Article ID: | iaor1990838 |
Country: | United States |
Volume: | 38 |
Issue: | 1 |
Start Page Number: | 81 |
End Page Number: | 96 |
Publication Date: | Aug 1990 |
Journal: | Technological Forecasting & Social Change |
Authors: | Madu Christian N., Georgantzas Nicholas C. |
Keywords: | behaviour |
Ideological conflict often emerges in the joint efforts of less-developed country (LDC) planners and multinational corporation (MNC) executives to bring about change through technology transfer. Managing conflict in such situations is a task of extreme complexity and ambiguity. A number of heuristic biases sometimes lead to severe and systematic errors in the decision-making process. Influence diagramming (ID) can be used to clarify opposing worldviews and to help LDC planners and MNC executives deal with cognitive simplification processes.

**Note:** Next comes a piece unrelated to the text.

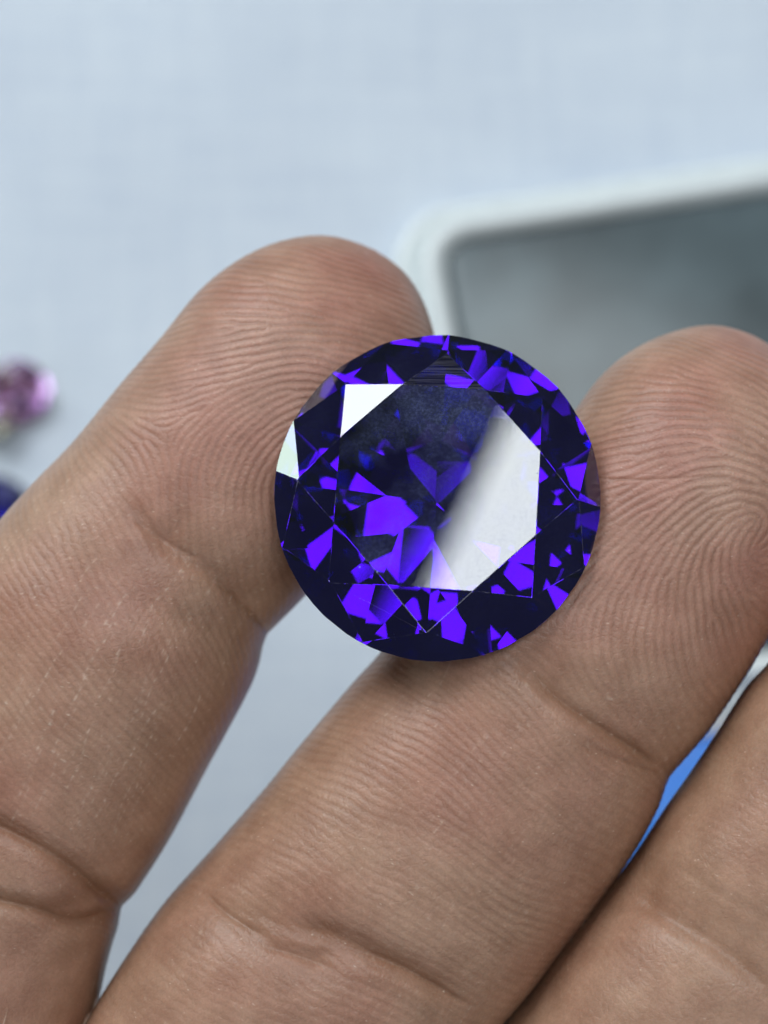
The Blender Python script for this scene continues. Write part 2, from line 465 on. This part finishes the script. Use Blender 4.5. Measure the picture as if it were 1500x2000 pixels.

A specific example from the technology transfer literature illustrates the possibility of transforming, through ID, the ‘vicious circle of lack of technology and underdevelopment’ into a ‘virtuous circle’ of technological development. Technology’s fundamental tension between stability and social change is examined within the dialectical-materialism inquiry system (DMIS) and the change-resilience control (CRC) frameworks. The integration of these models brings the distinction between high technology, technology, and appropriate technology into a sharper operational focus.